Collected material -
— BEGIN —
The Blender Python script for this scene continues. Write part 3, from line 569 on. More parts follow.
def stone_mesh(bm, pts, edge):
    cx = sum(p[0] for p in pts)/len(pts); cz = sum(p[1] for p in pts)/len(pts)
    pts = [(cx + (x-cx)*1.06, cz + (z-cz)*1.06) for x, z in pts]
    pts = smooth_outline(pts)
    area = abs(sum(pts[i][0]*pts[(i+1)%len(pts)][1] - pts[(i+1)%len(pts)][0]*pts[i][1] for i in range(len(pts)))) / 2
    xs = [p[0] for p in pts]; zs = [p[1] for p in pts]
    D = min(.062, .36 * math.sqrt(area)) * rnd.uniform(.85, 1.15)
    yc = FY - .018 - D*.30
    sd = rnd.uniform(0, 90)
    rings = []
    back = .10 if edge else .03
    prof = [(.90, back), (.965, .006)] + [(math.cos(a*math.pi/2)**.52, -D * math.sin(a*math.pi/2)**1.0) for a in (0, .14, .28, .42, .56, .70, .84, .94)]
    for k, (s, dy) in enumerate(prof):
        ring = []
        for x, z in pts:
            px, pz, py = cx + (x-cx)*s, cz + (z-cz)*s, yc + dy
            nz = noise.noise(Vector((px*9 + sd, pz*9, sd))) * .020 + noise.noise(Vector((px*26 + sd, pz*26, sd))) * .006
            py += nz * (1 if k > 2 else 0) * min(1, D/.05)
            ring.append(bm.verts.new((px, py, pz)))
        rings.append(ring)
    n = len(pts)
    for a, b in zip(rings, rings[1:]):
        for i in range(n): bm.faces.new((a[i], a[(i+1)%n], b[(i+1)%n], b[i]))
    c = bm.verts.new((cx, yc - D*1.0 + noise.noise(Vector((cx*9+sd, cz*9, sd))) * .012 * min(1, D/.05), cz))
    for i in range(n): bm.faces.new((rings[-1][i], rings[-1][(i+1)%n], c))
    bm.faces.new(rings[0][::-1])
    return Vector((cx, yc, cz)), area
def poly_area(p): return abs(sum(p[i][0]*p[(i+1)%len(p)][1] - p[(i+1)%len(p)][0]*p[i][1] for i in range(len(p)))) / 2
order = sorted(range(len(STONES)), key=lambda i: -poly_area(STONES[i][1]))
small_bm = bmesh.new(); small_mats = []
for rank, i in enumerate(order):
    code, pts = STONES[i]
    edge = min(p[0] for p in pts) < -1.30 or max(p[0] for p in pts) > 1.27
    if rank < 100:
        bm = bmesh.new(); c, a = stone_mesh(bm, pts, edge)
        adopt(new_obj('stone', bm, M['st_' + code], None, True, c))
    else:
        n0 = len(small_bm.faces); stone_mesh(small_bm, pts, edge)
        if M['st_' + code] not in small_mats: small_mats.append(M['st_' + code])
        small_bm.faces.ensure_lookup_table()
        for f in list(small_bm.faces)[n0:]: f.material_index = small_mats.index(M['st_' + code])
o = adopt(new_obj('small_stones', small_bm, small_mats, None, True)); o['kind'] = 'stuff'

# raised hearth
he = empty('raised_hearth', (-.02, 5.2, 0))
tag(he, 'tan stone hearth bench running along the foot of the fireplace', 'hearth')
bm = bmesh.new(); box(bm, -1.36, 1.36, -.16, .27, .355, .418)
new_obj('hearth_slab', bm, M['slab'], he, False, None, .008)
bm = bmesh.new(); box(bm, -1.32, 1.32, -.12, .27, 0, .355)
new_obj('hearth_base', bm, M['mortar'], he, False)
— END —
Exercise objective - Each line of the listing should be copied exactly.

Output of the task -
The Blender Python script for this scene continues. Write part 3, from line 569 on. More parts follow.
def stone_mesh(bm, pts, edge):
    cx = sum(p[0] for p in pts)/len(pts); cz = sum(p[1] for p in pts)/len(pts)
    pts = [(cx + (x-cx)*1.06, cz + (z-cz)*1.06) for x, z in pts]
    pts = smooth_outline(pts)
    area = abs(sum(pts[i][0]*pts[(i+1)%len(pts)][1] - pts[(i+1)%len(pts)][0]*pts[i][1] for i in range(len(pts)))) / 2
    xs = [p[0] for p in pts]; zs = [p[1] for p in pts]
    D = min(.062, .36 * math.sqrt(area)) * rnd.uniform(.85, 1.15)
    yc = FY - .018 - D*.30
    sd = rnd.uniform(0, 90)
    rings = []
    back = .10 if edge else .03
    prof = [(.90, back), (.965, .006)] + [(math.cos(a*math.pi/2)**.52, -D * math.sin(a*math.pi/2)**1.0) for a in (0, .14, .28, .42, .56, .70, .84, .94)]
    for k, (s, dy) in enumerate(prof):
        ring = []
        for x, z in pts:
            px, pz, py = cx + (x-cx)*s, cz + (z-cz)*s, yc + dy
            nz = noise.noise(Vector((px*9 + sd, pz*9, sd))) * .020 + noise.noise(Vector((px*26 + sd, pz*26, sd))) * .006
            py += nz * (1 if k > 2 else 0) * min(1, D/.05)
            ring.append(bm.verts.new((px, py, pz)))
        rings.append(ring)
    n = len(pts)
    for a, b in zip(rings, rings[1:]):
        for i in range(n): bm.faces.new((a[i], a[(i+1)%n], b[(i+1)%n], b[i]))
    c = bm.verts.new((cx, yc - D*1.0 + noise.noise(Vector((cx*9+sd, cz*9, sd))) * .012 * min(1, D/.05), cz))
    for i in range(n): bm.faces.new((rings[-1][i], rings[-1][(i+1)%n], c))
    bm.faces.new(rings[0][::-1])
    return Vector((cx, yc, cz)), area
def poly_area(p): return abs(sum(p[i][0]*p[(i+1)%len(p)][1] - p[(i+1)%len(p)][0]*p[i][1] for i in range(len(p)))) / 2
order = sorted(range(len(STONES)), key=lambda i: -poly_area(STONES[i][1]))
small_bm = bmesh.new(); small_mats = []
for rank, i in enumerate(order):
    code, pts = STONES[i]
    edge = min(p[0] for p in pts) < -1.30 or max(p[0] for p in pts) > 1.27
    if rank < 100:
        bm = bmesh.new(); c, a = stone_mesh(bm, pts, edge)
        adopt(new_obj('stone', bm, M['st_' + code], None, True, c))
    else:
        n0 = len(small_bm.faces); stone_mesh(small_bm, pts, edge)
        if M['st_' + code] not in small_mats: small_mats.append(M['st_' + code])
        small_bm.faces.ensure_lookup_table()
        for f in list(small_bm.faces)[n0:]: f.material_index = small_mats.index(M['st_' + code])
o = adopt(new_obj('small_stones', small_bm, small_mats, None, True)); o['kind'] = 'stuff'

# raised hearth
he = empty('raised_hearth', (-.02, 5.2, 0))
tag(he, 'tan stone hearth bench running along the foot of the fireplace', 'hearth')
bm = bmesh.new(); box(bm, -1.36, 1.36, -.16, .27, .355, .418)
new_obj('hearth_slab', bm, M['slab'], he, False, None, .008)
bm = bmesh.new(); box(bm, -1.32, 1.32, -.12, .27, 0, .355)
new_obj('hearth_base', bm, M['mortar'], he, False)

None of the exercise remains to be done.